‘We plan to commission 5,000 MW capacity every year:’ Arup Roy Choudhury

NTPC stands to gain immensely as the Narendra Modi government works on its vision to deliver round-the-clock electricity supply to every household in the country. The company has sharpened its project execution skills of late and is now thinking of raising the capacity addition bar for itself. NTPC chairman Arup Roy Choudhury talks about the PSU’s growth plans. Excerpts:

What is the growth outlook for the power sector and NTPC over the long and medium terms?

The new government has envisaged supplying electricity 24x7 to each household in the country. With India’s per capita annual electricity consumption of 917 unit still among the lowest in the world, the government’s plan entails huge growth opportunities for the sector and NTPC. Also, bifurcation of the erstwhile Andhra Pradesh has opened opportunities for NTPC to set up power plants to meet the electricity requirements of Telangana and Andhra Pradesh. But for the sector to remain viable over the long term, discoms must be allowed to recover their costs of power supply.

How is NPTC’s 12th Plan capacity addition programme progressing?

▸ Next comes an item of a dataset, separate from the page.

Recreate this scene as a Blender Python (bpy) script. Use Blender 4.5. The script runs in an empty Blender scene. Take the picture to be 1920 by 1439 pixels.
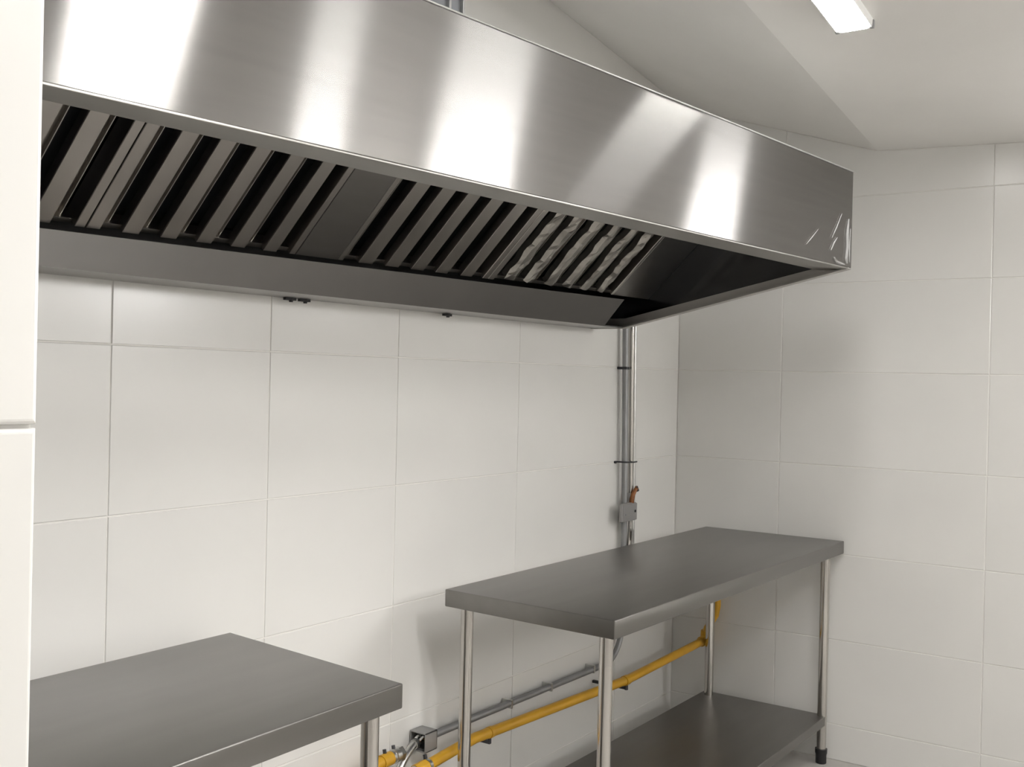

As much as 1,835 MW capacity was added in 2013-14 while contract was awarded for implementation of 4,150 MW capacity. We plan to add 14,038 MW capacity during the 12th Plan period; 6,025 MW, or 42% of the target, has been added. Our 12th Plan capacity addition programme includes hydel projects with 1,499 MW capacity. We are establishing a 750 Mw solar power plant in Rewa, Madhya pradesh, for which an MoU was signed recently. We are targeting to generate 3,500 Mw through solar power in the next few years, of which 1,000 Mw would be in Andhra Pradesh, Telangana and Rajasthan and scouting for land for these projects. We have already operationalised 95 MW solar-based generation capacity. India has a long coastline of over 7,600 km with a sizeable potential for offshore wind power generation. NTPC has signed a pact with the ministry of new & renewable energy recently to develop India’s first offshore wind power project.

Investors’ confidence in the power sector has taken a hit due to problems like fuel supply constraints. Is NTPC also impacted by sagging investor interest?

Even amidst the general downturn in the economy and in the poor market conditions during the year 2013-14, NTPC enjoyed tremendous investor confidence. On the very first day of its launch, that is, December 3, 2013, NTPC’s public issue of tax-free bonds worth R1,000 crore was oversubscribed by 3.7 times and bonds worth R1,750 crore were finally issued. Subsequently, additional bonds of R500 crore were issued on a private placement basis at a premium, which were also oversubscribed by 1.2 times. For the first time, NTPC placed taxable bonds amounting to R750 crore directly with the EPFO at a coupon rate of 9.34%, taking the total bonds issued during 2013-14 to R3,000 crore. We have also raised long-term foreign currency loans of $700 million from multilateral banks, including KfW, Japan Bank for International Cooperation (JBIC) and Sumitomo Mitsui Banking Corporation (SMBC) to finance our upcoming projects. We recently signed a syndicated term loan facility of $250 million with Mizuho Bank. The loan carries a floating rate of interest linked to Libor and has a door-to-door maturity of seven years.

What have been NTPC’s key achievements in recent years?

The biggest achievement is the quantum jump in the capacity addition rate. We added almost 10,000 MW in a span of just three years, which would earlier take us 10-11 years at least. This was possible due to the paradigm change in NTPC’s project execution matrix that we have introduced. We have projects totalling 22,000 MW currently under execution and are targeting to commission 5,000 MW capacity every year.

How are things on the CSR front?

We have enhanced the allocation for CSR and sustainable development activities. A total expenditure of R128.35 crore was incurred towards corporate social responsibility and sustainable development activities during the year 2013-14, which exceeded the target. We plan to cover a very large number of CSR areas, ranging from infrastructure development, including toilets for women, to vocational training.